When my dad immigrated to America from Hong Kong, he carried everything he owned in his suitcase. By day, he was a college student. By night, he worked a night shift at the Ramada Inn. If he was lucky, he would squeeze in a few hours of sleep before the start of the next day. He would go from door to door, inquiring about work. Any work. Whatever the job was, he was ready to do it. Mowing lawns. Washing windows. If he didn't know how to do it, he was willing to learn how. For him, work wasn't about finding the best perks or a company whose mission he believed in. It was about surviving in a foreign world still rampant with racism where he played the role of the outsider. He would eventually work his way to becoming a city planner. He had lofty notions of giving back to the community that he had come to know as his home, but he found that workplace politics created a different reality than he expected. He held a very respectable job, but though he had come so far from when he first arrived, his work was the source of many frustrations. The day he retired was a day of relief.

When my mom immigrated to America from Cambodia, she had a hundred dollars to her name and the only family she had was her sister. The two of them were taken in by a pastor and his wife in Stockton. She studied at the University of the Pacific, and while she was there she met my dad through a mutual friend. Her dream was to be a teacher. She tried to follow this dream, but the only work she was able to find was that of a substitute teacher—hardly a sustainable career.
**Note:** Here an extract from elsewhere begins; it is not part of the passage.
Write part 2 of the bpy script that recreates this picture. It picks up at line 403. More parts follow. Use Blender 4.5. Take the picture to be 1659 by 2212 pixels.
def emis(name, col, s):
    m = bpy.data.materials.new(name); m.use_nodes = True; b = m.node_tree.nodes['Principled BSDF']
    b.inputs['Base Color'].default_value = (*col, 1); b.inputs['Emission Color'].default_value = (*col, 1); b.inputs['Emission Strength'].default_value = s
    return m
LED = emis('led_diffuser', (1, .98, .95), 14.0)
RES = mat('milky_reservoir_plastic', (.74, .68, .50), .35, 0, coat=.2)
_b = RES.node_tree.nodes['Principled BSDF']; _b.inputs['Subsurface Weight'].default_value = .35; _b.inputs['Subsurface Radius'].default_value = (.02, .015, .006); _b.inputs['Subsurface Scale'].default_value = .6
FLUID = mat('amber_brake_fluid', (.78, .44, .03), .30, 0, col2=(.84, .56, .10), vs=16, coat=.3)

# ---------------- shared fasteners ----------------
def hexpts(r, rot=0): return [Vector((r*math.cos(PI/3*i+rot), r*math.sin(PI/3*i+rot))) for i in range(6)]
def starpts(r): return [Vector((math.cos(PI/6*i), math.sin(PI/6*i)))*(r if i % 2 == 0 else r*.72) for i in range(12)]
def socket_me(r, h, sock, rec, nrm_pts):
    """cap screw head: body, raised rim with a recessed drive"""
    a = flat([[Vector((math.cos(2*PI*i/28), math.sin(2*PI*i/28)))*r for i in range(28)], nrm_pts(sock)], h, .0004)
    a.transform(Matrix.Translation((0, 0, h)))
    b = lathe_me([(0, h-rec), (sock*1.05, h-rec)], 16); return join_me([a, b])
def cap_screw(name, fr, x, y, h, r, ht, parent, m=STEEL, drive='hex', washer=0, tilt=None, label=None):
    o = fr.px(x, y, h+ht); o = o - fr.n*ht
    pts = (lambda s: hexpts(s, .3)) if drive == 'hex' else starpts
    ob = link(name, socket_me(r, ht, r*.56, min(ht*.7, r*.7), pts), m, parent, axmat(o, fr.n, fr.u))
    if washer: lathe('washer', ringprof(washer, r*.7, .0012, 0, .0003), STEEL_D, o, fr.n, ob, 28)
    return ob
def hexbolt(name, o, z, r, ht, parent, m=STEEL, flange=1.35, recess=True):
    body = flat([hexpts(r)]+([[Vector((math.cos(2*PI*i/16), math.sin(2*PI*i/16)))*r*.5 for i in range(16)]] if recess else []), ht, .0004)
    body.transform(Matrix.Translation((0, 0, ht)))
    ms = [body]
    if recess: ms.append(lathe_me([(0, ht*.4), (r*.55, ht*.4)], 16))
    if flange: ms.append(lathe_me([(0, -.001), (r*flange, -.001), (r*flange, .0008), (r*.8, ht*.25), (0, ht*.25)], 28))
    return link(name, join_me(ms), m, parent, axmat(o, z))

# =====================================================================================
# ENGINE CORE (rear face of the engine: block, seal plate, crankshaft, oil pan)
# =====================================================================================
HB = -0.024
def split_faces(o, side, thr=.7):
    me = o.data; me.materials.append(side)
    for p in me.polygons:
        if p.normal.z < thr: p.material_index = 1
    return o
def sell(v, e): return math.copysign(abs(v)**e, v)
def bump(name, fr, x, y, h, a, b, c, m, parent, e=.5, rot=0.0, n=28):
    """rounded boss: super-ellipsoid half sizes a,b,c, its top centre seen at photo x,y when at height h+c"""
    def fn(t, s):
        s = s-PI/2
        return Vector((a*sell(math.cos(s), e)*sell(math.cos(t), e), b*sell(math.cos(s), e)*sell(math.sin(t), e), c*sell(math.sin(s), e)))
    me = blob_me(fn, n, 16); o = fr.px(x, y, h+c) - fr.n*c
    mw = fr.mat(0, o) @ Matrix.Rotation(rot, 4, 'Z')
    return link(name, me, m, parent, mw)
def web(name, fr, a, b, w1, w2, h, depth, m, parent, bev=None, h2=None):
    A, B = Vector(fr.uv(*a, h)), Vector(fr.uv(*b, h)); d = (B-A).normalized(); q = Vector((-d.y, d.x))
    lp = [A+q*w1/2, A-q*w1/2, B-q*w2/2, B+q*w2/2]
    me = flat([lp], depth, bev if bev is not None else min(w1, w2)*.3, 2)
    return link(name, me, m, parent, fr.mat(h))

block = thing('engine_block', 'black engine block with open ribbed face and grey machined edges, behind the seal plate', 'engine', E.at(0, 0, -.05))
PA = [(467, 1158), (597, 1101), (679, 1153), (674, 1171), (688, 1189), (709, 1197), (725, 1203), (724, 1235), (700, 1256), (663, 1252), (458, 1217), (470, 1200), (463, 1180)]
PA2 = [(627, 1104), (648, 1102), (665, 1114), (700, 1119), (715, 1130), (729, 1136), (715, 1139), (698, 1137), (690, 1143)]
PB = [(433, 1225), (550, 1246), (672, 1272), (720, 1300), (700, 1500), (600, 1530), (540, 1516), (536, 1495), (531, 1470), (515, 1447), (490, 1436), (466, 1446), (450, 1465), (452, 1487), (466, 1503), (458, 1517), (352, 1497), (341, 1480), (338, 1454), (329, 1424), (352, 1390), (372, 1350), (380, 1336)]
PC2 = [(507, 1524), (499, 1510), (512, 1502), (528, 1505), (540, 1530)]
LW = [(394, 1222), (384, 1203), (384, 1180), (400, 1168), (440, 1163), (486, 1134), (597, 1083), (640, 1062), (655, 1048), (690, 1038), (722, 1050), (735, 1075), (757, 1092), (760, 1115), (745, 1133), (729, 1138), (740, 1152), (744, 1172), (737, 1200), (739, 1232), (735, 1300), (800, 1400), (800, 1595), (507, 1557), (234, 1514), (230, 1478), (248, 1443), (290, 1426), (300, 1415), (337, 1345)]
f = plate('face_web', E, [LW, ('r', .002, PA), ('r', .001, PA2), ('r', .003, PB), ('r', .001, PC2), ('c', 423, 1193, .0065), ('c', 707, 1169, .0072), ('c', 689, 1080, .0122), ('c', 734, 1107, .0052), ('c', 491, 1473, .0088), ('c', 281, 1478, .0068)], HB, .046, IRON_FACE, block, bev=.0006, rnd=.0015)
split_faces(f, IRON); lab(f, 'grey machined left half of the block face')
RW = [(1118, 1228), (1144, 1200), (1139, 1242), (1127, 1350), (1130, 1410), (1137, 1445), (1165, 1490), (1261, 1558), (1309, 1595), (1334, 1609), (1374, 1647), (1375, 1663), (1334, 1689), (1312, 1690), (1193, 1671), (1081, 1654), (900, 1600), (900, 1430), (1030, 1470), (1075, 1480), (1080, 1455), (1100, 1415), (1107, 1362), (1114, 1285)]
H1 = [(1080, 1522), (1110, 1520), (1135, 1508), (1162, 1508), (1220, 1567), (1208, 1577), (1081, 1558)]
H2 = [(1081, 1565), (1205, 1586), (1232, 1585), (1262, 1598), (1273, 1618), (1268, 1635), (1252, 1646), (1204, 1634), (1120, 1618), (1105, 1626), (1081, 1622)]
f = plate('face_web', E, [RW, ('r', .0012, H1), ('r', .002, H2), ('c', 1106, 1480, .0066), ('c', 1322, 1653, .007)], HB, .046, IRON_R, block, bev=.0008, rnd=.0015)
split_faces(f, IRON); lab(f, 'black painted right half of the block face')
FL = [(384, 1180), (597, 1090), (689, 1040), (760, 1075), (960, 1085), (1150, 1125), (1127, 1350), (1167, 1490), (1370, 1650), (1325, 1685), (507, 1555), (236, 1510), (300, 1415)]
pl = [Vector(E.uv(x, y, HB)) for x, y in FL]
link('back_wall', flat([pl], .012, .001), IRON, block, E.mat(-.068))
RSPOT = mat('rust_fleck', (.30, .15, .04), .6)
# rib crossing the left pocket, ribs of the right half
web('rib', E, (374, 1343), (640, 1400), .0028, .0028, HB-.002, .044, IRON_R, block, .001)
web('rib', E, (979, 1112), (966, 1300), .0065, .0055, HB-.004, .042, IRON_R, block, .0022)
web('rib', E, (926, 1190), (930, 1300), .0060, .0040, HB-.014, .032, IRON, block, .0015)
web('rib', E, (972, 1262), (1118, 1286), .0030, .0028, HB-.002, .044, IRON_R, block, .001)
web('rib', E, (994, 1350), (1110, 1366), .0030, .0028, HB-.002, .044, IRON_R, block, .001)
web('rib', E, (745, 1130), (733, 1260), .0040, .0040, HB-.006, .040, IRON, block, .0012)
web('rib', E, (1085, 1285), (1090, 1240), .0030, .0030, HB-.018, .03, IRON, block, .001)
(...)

My dad recommended she choose another line of work instead, and so she became an accountant. Being an accountant wasn't her dream, but maybe it would help her achieve another dream of hers: the dream of providing a better life for her children.

Because of my parents' hard work and sacrifices, my sister and I were able to grow up and get a good education at a prestigious university. I am now employed in an industry where I am regularly solicited by companies to work for them. Companies compete to provide the most attractive benefits to lure one of the most highly sought after contingents of this country's workforce, of which I am a part. My biggest worries about work usually involve what kinds of things I’d be most interested in working on. I say this not with a sense of entitlement, but in awe of the options available to me.

One day, my parents were reminiscing about the past. My mom looked around at the house—at her life—and said, "I can't believe how lucky we are."

It's good to keep things in perspective from time to time.